Expecting a musician to know the first thing about sound reproduction is like expecting a chef to know how to build a stove.

My uncle's entire family is in the business of music, and I've always been blown away by the crummy quality of their stereos, not to mention the sound reinforcement gear in the music venue which they own.
 
Patrick Bateman said:


Expecting a musician to know the first thing about sound reproduction is like expecting a chef to know how to build a stove.

My uncle's entire family is in the business of music, and I've always been blown away by the crummy quality of their stereos, not to mention the sound reinforcement gear in the music venue which they own.

Patrick - my point was perhaps slightly different. Musicians tend to hear the performance not the reproduction errors. But you make a good point.

Looks to me like your other thread was highjacked by the "why OB is best" group.
 
Spot on analogy Patrick....well done!

Proof by analogy is of course no proof at all, but my point wasn't about reproduction, it's the music. Expecting musicians to know how music should sound is completely reasonable, nothing like expecting them to design a stove or design anything at all. I read Earl's comment to mean he's put musicians in front of some speakers and the foolhardy players couldn't chose the speaker his measurements point to as being superior. To him that shows they're poor judges of how music should sound, but why do you make speakers in the first place? If it's not to give a human being pleasure while listening to music then do the listeners of the world a favor and move on to designing spectrum analyzers. I'm not saying we should throw measurement out the door and make speakers "by ear" but I disagree with the implication that the highest goal is to make the speaker "right" independent of unscientific things like human enjoyment.

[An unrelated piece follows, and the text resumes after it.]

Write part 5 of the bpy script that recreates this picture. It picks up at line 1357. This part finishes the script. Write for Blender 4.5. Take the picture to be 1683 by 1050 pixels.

If people don't pick it in a blind test we can double check the model or measurement, but the real problem is obviously the world and they're going to have to retrain themselves to listen "correctly" to finally recognize the genius they've been missing? the ego...

By Earl's "there's accurate and then there's everything else" logic and his choice of the sound reaching the recording engineer's ears as the unimpeachable moment in time that needs to be reproduced, he should be making copies of the exact studio monitors the recording engineer had on his desk at mix down.